HP joining the dots

What an interesting couple of weeks it's been in HP-land.

First, the industry giant unveiled its latest inkjet web press, the T400, which is wider (42 inches or 1,067mm) and as fast as the souped-up, but narrower, T350 model at 600 feet per minute (circa 183 metres per minute).

Then we learn that a HP inkjet web book printing line is at last coming to the UK, hoorah, with CPI continuing with its ambitious digital investment plan. A system based on a T350 will be installed at Antony Rowe later this year. CPI boss Pierre Francois Catté describes digital book production of this ilk as "bringing in a new price/performance ratio" for CPI and its customers. The ambitious roll-out plan for lots and lots of these webs across the CPI manufacturing footprint is indeed happening.

With the new T400 model HP is encroaching further into the world of commercial offset. While still miles slower than web offset as we know it - the T400 can produce just shy of 300,000 A4 pages per hour according to my quick calculations, whereas a 16pp M600 can do getting on for one million (and a 96pp M5000 4.3 million...) - but it's fascinating to see how the technology is becoming more and more industrial and more and more familiar for commercial printers. This latest HP model, for example, includes things like automatic reel changing.
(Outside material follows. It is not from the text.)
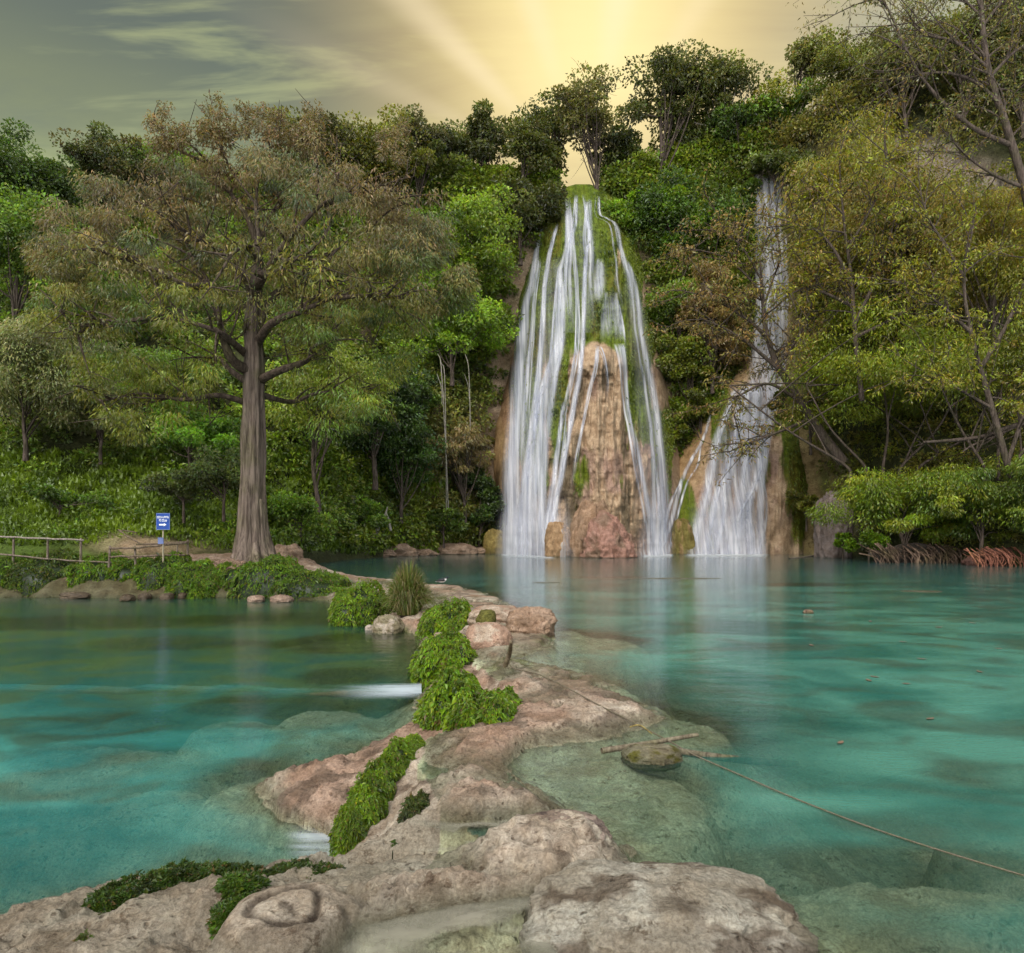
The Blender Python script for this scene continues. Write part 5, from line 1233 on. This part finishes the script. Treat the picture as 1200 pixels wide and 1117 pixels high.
# ------------------------------------------------------------------ small things
def build_small():
    # bird: one continuous skinned body
    Y = 30.4; x = (518-CX)/F*Y; z = gz(x, Y)
    z = max(z, .02)
    rk = rock('rock', 'small flat rock at the far tip of the dam where the bird stands', (x-.2, Y, .0), (.8, .5, .2), (.36,.28,.22), 140, None, n=36, rough=.2)
    zb = .19
    e = empty('bird', (x, Y, zb), 'black and white bird standing on a rock at the far tip of the dam', 'bird')
    bm_v = [(-.30,0,.15,.02),(-.2,0,.17,.04),(-.08,0,.19,.09),(.06,0,.21,.10),(.15,0,.25,.065),(.2,0,.31,.05),(.235,0,.325,.05),(.285,0,.318,.014),(.325,0,.31,.006)]
    G = Geo(); P = spline(np.array(bm_v), 40); G.tube(P[:, :3], P[:, 3], 16, (1,1,1))
    V = np.concatenate(G.V); blk = np.array([.012,.012,.014]); wh = np.array([.75,.75,.73])
    isw = ((V[:, 2] < .17) & (V[:, 0] < .16)) | ((V[:, 0] > .12) & (V[:, 0] < .22) & (V[:, 2] < .27))
    G.C = [np.where(isw[:, None], wh, blk)]
    m = NT('plumage'); bird_m = m.surf(m.n('ShaderNodeBsdfPrincipled', {'Base Color': m.attr('tint'), 'Roughness': .55}))
    body = G.build('body', bird_m, e)
    for s in (-1, 1):
        G = Geo(); a = np.linspace(0, 1, 9)[:, None]; th = np.linspace(0, 2*np.pi, 10, endpoint=False)
        Pw = spline([(.13, s*.075, .22), (.02, s*.105, .215), (-.14, s*.08, .19), (-.3, s*.03, .165)], 12); G.tube(Pw, np.array([.02,.05,.055,.055,.05,.05,.045,.04,.03,.025,.015,.006]), 10, tuple(blk)); G.build('wing', bird_m, e)
        G = Geo(); G.tube([(0.0, s*.035, .13), (.012, s*.035, .06), (.0, s*.035, .0)], .009, 6, (.05,.04,.03)); G.tube([(-.02, s*.035, .004), (.05, s*.035, .004)], .007, 5, (.05,.04,.03)); G.build('leg', bird_m, e)
    # rope from the dam into the pool
    pts = [(596,768,.22),(600,782,.27),(630,790,.22),(668,808,.22),(700,826,.2),(745,848,.12),(790,872,.06),(812,884,.03),(860,905,.02),(930,935,.02),(1010,966,.015),(1100,996,.015),(1200,1026,.015),(1290,1052,.015)]
    P = []
    for px, py, zz in pts:
        xx, yy = P0(px, py, zz); P.append((xx, yy, max(zz, gz(xx, yy)+.02 if zz > .1 else zz)))
    b = np.array(P[0]); G = Geo(); q = spline(np.array(P), 120)-b; G.tube(q, np.interp(np.linspace(0, 1, 120), [0,.3,1], [.012,.010,.006]), 6)
    o = G.build('rope', mat_bark('rope_fibre', (.09,.075,.055), (.24,.20,.15), 30, 1, .4), None, loc=b); tag(o, 'thin old rope running from the dam across the turquoise water to the right', 'rope')
    # driftwood
    def stick(name, lab, pts, r0, r1, mat=WOOD, col=(1,1,1), cat='stick'):
        P = [(*P0(px, py, zz), zz) for px, py, zz in pts]; b = np.array(P[0]); G = Geo(); G.tube(spline(np.array(P), 16)-b, np.linspace(r0, r1, 16), 8, col, .15, int(pts[0][0])); o = G.build(name, mat, None, loc=b); tag(o, lab, cat); return o
    stick('driftwood_pole', 'pale driftwood pole lying in the shallows at the right side of the dam', [(705,880,.03),(760,871,.06),(800,864,.10),(818,861,.12)], .036,.024, WOOD, (1.0,1.05,.9))
    stick('sunken_log', 'grey sunken log pointing right from the mossy stepping rock', [(790,880,.02),(830,886,.0),(880,892,-.06),(935,896,-.12)], .045,.04, WOOD, (.8,.85,.8), 'log')
    stick('broken_branch', 'short broken branch stub standing at the rope end on the dam', [(592,780,.2),(597,766,.45),(599,752,.75)], .05,.03, WOOD, (1,.95,.85))
    stick('floating_branch', 'thin pale branch floating by the far right shore', [(925,655,.0),(950,652,.05),(972,648,.12)], .10,.06, WOOD)
    stick('twig', 'thin yellow twig crossing the mossy edge of the dam beside the pole', [(738,852,.18),(750,850,.2),(764,860,.12)], .01,.007, WOOD, (1.4,1.35,.6))
    stick('sunken_branch', 'faint sunken branch under the water at the right side of the pool', [(1010,925,-.12),(1060,908,-.1),(1100,900,-.06)], .04,.025, WOOD, (.6,.6,.55))
    # floating chip and leaves
    x, y = P0(947, 718, .03); G = Geo(); G.tube(spline([(-.16,0,0),(-.05,.03,.03),(.08,-.02,.025),(.16,.03,0)], 8), [.03,.06,.07,.07,.065,.06,.05,.03], 7, (.8,.7,.6), .3, 4)
    o = G.build('wood_chip', WOOD, None, loc=(x, y, .02)); tag(o, 'brown wood chip floating alone in the middle of the main pool', 'wood')
    leafm = mat_plain('dead_leaf', (.17,.11,.07), .8, .35, 30)
    lp = [(1020,728),(1100,735),(1058,752),(1080,772),(1025,793),(1018,797),(1062,801),(1148,787),(951,756),(1140,730),(858,655),(790,655),(700,653),(668,652),(1090,842),(985,870),(640,660),(900,668),(955,668),(1170,760)]
    first = None
    for i, (px, py) in enumerate(lp):
        x, y = P0(px, py, .012)
        if first is None:
            a = np.linspace(-1, 1, 9); w = (1-a*a)**.7*.38
            V = np.concatenate([np.stack([a, w, .06*a*a+.02*0*a+.05*w], -1), np.stack([a, 0*a, .06*a*a], -1), np.stack([a, -w, .06*a*a+.05*w], -1)]); o = mesh_obj('floating_leaf', V, [grid_faces(3, 9)], leafm); first = o
        else: o = first.copy(); COL.objects.link(o)
        s = .05 + .0035*y*(.6+.6*rng.random()); o.scale = (s, s, s); o.rotation_euler = (0, 0, rng.random()*6.28); o.location = (x, y, .012)
        tag(o, 'small brown dead leaf floating on the turquoise main pool', 'leaf', 'dead leaves floating on the main pool')
    # low travertine sill and the small white cascade in the left pool
    G = Geo(); P = []
    for px in np.linspace(-500, 488, 60): xs_ = (px-CX)/F*13.9; P.append((xs_, float(sill(xs_)), -.53+.008*math.sin(px*.05)))
    P[:] = [(a, b, c-.085) for a, b, c in P]; P = np.array(P); G.tube(P, .05+.02*np.sin(np.arange(60)*1.3), 8, (.22,.13,.08), .3, 6); o = G.build('pool_sill', ROCK, None); o['kind'] = 'structure'
    m = NT('cascade_white'); r = m.attr('depth'); kk = m.n('ShaderNodeSeparateColor', {0: r}).outputs[0]
    al = m.math('MULTIPLY', kk, m.rng(m.noise(m.mapping(m.pos(), (.6, 5, 6)), 1.5, 4), .2, .6), True)
    cm = m.surf(m.n('ShaderNodeMixShader', {0: al, 1: m.n('ShaderNodeBsdfTransparent'), 2: m.n('ShaderNodeBsdfDiffuse', {'Color': (.70,.80,.88)})}))
    px = np.linspace(385, 494, 50)[None]; v = np.linspace(0, 1, 12)[:, None]
    y = sill((px-CX)/F*13.9) + .22 - v*1.0; X = (px-CX)/F*y; Z = -.47 - .085*sstep(.1, .55, v) + 0*px
    kq = .5*sstep(385, 480, px)*sstep(0, .2, v)*sstep(1, .5, v)
    o = mesh_obj('cascade', np.stack([X, y+0*px, Z], -1).reshape(-1, 3), [grid_faces(12, 50)], cm, attrs={'depth': np.repeat(kq.reshape(-1, 1), 3, 1)}); tag(o, 'small white cascade slipping over the sill under the largest fern cushion', 'cascade')
    o2x, o2y = P0(372, 968, -.5)
    px = np.linspace(330, 425, 40)[None]; v = np.linspace(0, 1, 12)[:, None]; y = 7.25 - v*.9; X = (px-CX)/F*y; Z = -.515 - .03*v + 0*px
    kq = sstep(330, 360, px)*sstep(425, 400, px)*sstep(0, .3, v)*sstep(1, .5, v)*.38
    o = mesh_obj('cascade', np.stack([X, y+0*px, Z], -1).reshape(-1, 3), [grid_faces(12, 40)], cm, attrs={'depth': np.repeat(kq.reshape(-1, 1), 3, 1)}); tag(o, 'small blurred white cascade between the near ledge and the fern strip', 'cascade')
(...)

At the T400 launch HP threw up an interesting stat about some 1.46bn pages being produced on its inkjet webs last year. They are making significant inroads into this space, and I was interested to hear Jim Lucanish, president at early adopter customer O'Neil Data Systems, make the following statement. "We can do what 50 cut-sheet presses did with one of these boxes, which is a phenomenal difference." That is indeed an order of magnitude.

I haven't heard much comment about the economics of the inks required, and would like to find out more about that. And as I understand it the T400 can't yet print onto standard coated paper grades although that's in the pipeline.

There's a lot of talk about disruptive technologies in this business, and HP is certainly stirring things up. The firm has also made a lot of progress in a relatively short time in the high-volume inkjet space - the T300 was only shown for the first time at Drupa 2008. I wonder what that billions of pages figure will be by the time of next year's Dusseldorf print extravaganza, and what HP will have in store for the 2012 show?